Teach this topic by starting with local examples before expanding globally. Students grasp biome concepts faster when they compare their own region’s ecosystems to others, which reduces the abstraction of tropical rainforests or tundra. Avoid overwhelming them with too many biomes at once; focus on three contrasting examples like grassland, desert, and deciduous forest first. Research shows that case-based learning with real-world data increases retention of ecological principles by 25% compared to textbook-only approaches.

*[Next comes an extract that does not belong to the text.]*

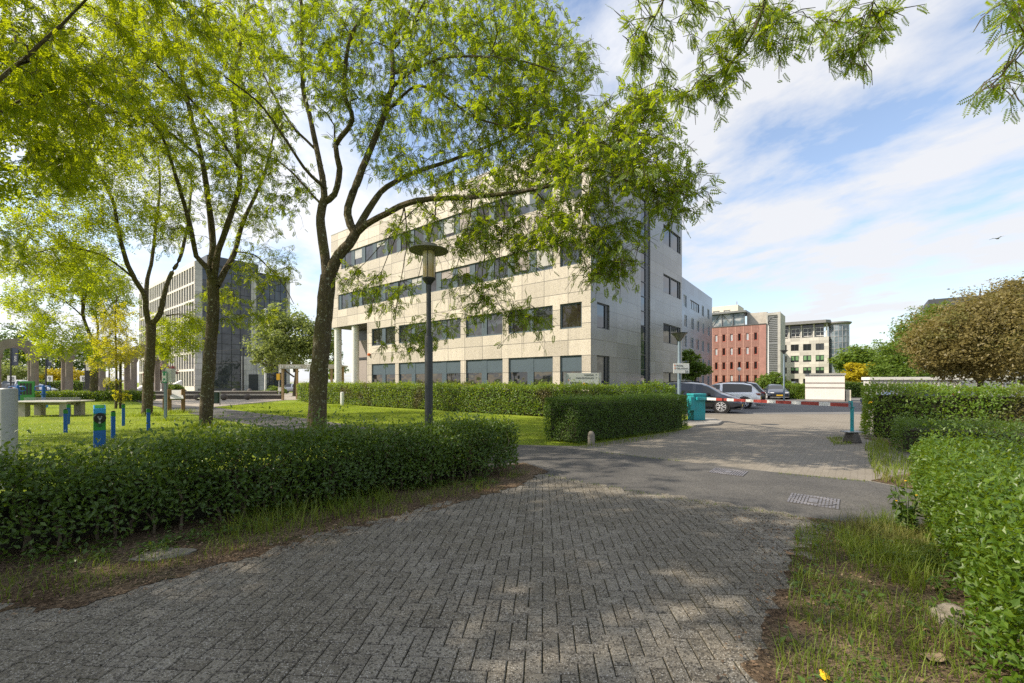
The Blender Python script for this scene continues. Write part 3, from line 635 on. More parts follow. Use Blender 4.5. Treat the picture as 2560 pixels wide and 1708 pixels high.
# ------------------------------------------------------------------ white kiosk and pale shed at the car park
kc = P(2062, 955, 38.4); kb = thing('utility_kiosk', 'white brick utility kiosk with two grey bands and flat roof in the car park', 'kiosk', (kc.x, kc.y, 0), R(-33))
def wbrick():
    m, nt, out = newmat('white_brick'); tc = node(nt, 'ShaderNodeTexCoord').outputs['Object']
    s = node(nt, 'ShaderNodeSeparateXYZ', {0: tc}); u = node(nt, 'ShaderNodeMath', {0: s.outputs[0], 1: s.outputs[1]}, operation='ADD').outputs[0]
    uvv = node(nt, 'ShaderNodeCombineXYZ', {0: u, 1: s.outputs[2]}).outputs[0]
    br = node(nt, 'ShaderNodeTexBrick', {'Vector': uvv, 'Color1': (.80, .76, .72, 1), 'Color2': (.75, .71, .67, 1), 'Mortar': (.6, .56, .53, 1), 'Scale': 1.0, 'Mortar Size': .008, 'Brick Width': .22, 'Row Height': .075})
    c = mixc(nt, ramp(nt, noise(nt, tc, .9, 5), [(.4, 0.0), (.75, .4)]), br.outputs[0], (.55, .52, .48))
    b = node(nt, 'ShaderNodeBsdfPrincipled', {'Base Color': c, 'Roughness': .85}); nt.links.new(b.outputs[0], out.inputs[0]); return m
M_wb = wbrick(); M_band = mat('grey_brick_band', (.30, .27, .25), .85, nscale=6)
mb = MB(); mb.box(-1.40, 1.40, 0, 2.0, .16, 2.3); part(mb, 'wall', M_wb, kb)
mb = MB(); mb.box(-1.405, 1.405, -.006, 1.9, 0, .16); mb.box(-1.405, 1.405, -.006, 1.9, 1.12, 1.24); mb.box(-1.405, 1.405, -.006, 1.9, 1.54, 1.66); part(mb, 'band', M_band, kb)
mb = MB(); mb.box(-1.48, 1.48, -.08, 2.1, 2.3, 2.46); part(mb, 'roof', mat('kiosk_roof', (.36, .36, .33), .8), kb)
mb = MB(); mb.box(1.5, 1.85, .3, 1.8, 0, 1.0); part(mb, 'side_cabinet', mat('cream_cabinet', (.6, .56, .46), .7), kb)
sc_ = P(2176, 955, 38); sh = thing('garage_row', 'long low pale corrugated garage wall behind the tall hedge', 'garage', (sc_.x, sc_.y, 0), R(-16))
mb = MB(); mb.box(0, 6.4, 0, 1.2, 0, 1.88)
for k in range(22): mb.box(.1+.29*k, .1+.29*k+.13, -.05, 0, .02, 1.85)
part(mb, 'wall', mat('pale_corrugated', (.55, .54, .51), .6, nscale=2), sh)
mb = MB(); mb.box(-.12, 6.5, -.14, 1.3, 1.88, 2.12); part(mb, 'roof_edge', M_white, sh)
fc_ = P(2380, 955, 37); fe = thing('grey_fence', 'grey panel fence beside the corrugated garage under the copper tree', 'fence', (fc_.x, fc_.y, 0), R(-8))
for k in range(5):
    mb = MB(); mb.box(k*1.9, k*1.9+1.82, 0, .05, .05, 1.9); part(mb, 'panel', mat('grey_fence_board', (.36, .38, .38), .7, nscale=5), fe)
    mb = MB(); mb.box(k*1.9-.08, k*1.9, -.03, .08, 0, 2.0); part(mb, 'post', M_conc, fe)
# ------------------------------------------------------------------ leaves
def nrm(a): return a/np.maximum(np.linalg.norm(a, axis=-1, keepdims=True), 1e-9)
def leaf_quads(kind, size):
    """template: (nq,4,3), x along the leaf, z its normal"""
    q = []
    if kind.startswith('pin'):                        # compound leaf of paired leaflets
        n = int(kind[3:]); L = size; ll = .30*size if n > 5 else .42*size; w = ll*(.36 if n > 5 else .5)
        for i in range(n):
            t = .18+.80*i/(n-1); x = L*t; z = -.22*L*t*t; k = ll*(1-.35*abs(t-.5)*1.2)
            for sg in (-1, 1):
                d = np.array([.35, sg*.93, -.12]); d /= np.linalg.norm(d); p = np.array([x, 0, z]); s = np.array([.93, -sg*.35, 0])*w*.5
                q.append([p, p+d*k*.5+s, p+d*k, p+d*k*.5-s])
        p = np.array([L, 0, -.22*L]); q.append([p, p+[ll*.5, w*.5, -.1*ll], p+[ll, 0, -.2*ll], p+[ll*.5, -w*.5, -.1*ll]])
    elif kind == 'oval':                              # folded single leaf
        L = size; w = size*.52
        q.append([[0, 0, 0], [L*.45, w*.5, w*.16], [L, 0, -L*.12], [L*.5, 0, 0]]); q.append([[0, 0, 0], [L*.5, 0, 0], [L, 0, -L*.12], [L*.45, -w*.5, w*.16]])
    elif kind == 'card':
        L = size; w = size*.62; q.append([[0, 0, 0], [L*.5, w*.5, 0], [L, 0, -L*.1], [L*.5, -w*.5, 0]])
    elif kind == 'spray':                             # three leaves from one point
        for a in (-.9, 0, .9):
            c, s = math.cos(a), math.sin(a); L = size*.62; w = L*.55; R2 = np.array([[c, -s, 0], [s, c, 0], [0, 0, 1]])
            q.append([R2 @ np.array(v) for v in ([0, 0, 0], [L*.5, w*.5, 0], [L, 0, -L*.15], [L*.5, -w*.5, 0])])
    elif kind == 'blade':
        pass
    return np.array(q, float)
def place_leaves(pos, dirv, up, tmpl, scale):
    x = nrm(dirv); z = nrm(up - x*np.sum(up*x, 1, keepdims=True)); y = np.cross(z, x)
    Rm = np.stack([x, y, z], 2)                       # columns
    V = np.einsum('nij,qkj->nqki', Rm, tmpl)*scale[:, None, None, None]+pos[:, None, None, :]
    return V.reshape(-1, 3), len(pos)*len(tmpl)
def unit(n): return nrm(rng.normal(0, 1, (n, 3)))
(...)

Successful learning shows when students accurately link climate conditions to biome characteristics and explain biodiversity patterns using evidence. They should articulate how human actions alter ecosystems and justify their reasoning with data rather than opinions. The goal is for students to treat biomes as interconnected systems, not isolated facts.


Watch Out for These Misconceptions

  • During Adaptation Detective, watch for students who assume tropical rainforests are the only biome with high biodiversity because of vivid images they’ve seen.

    During Adaptation Detective, have pairs compare species richness data sheets for their assigned biome against a tropical rainforest profile. Ask them to calculate total species per acre and identify two unique species from each biome.

  • During Collaborative Case Study: The Tallgrass Prairie Conversion, watch for students who believe industrial agriculture maintains similar ecosystem functions to the original prairie.

    During Collaborative Case Study, direct groups to soil health graphs and pollinator decline data from pre- and post-conversion periods. Ask them to calculate the percentage loss in soil organic matter and connect it to pollinator population drops.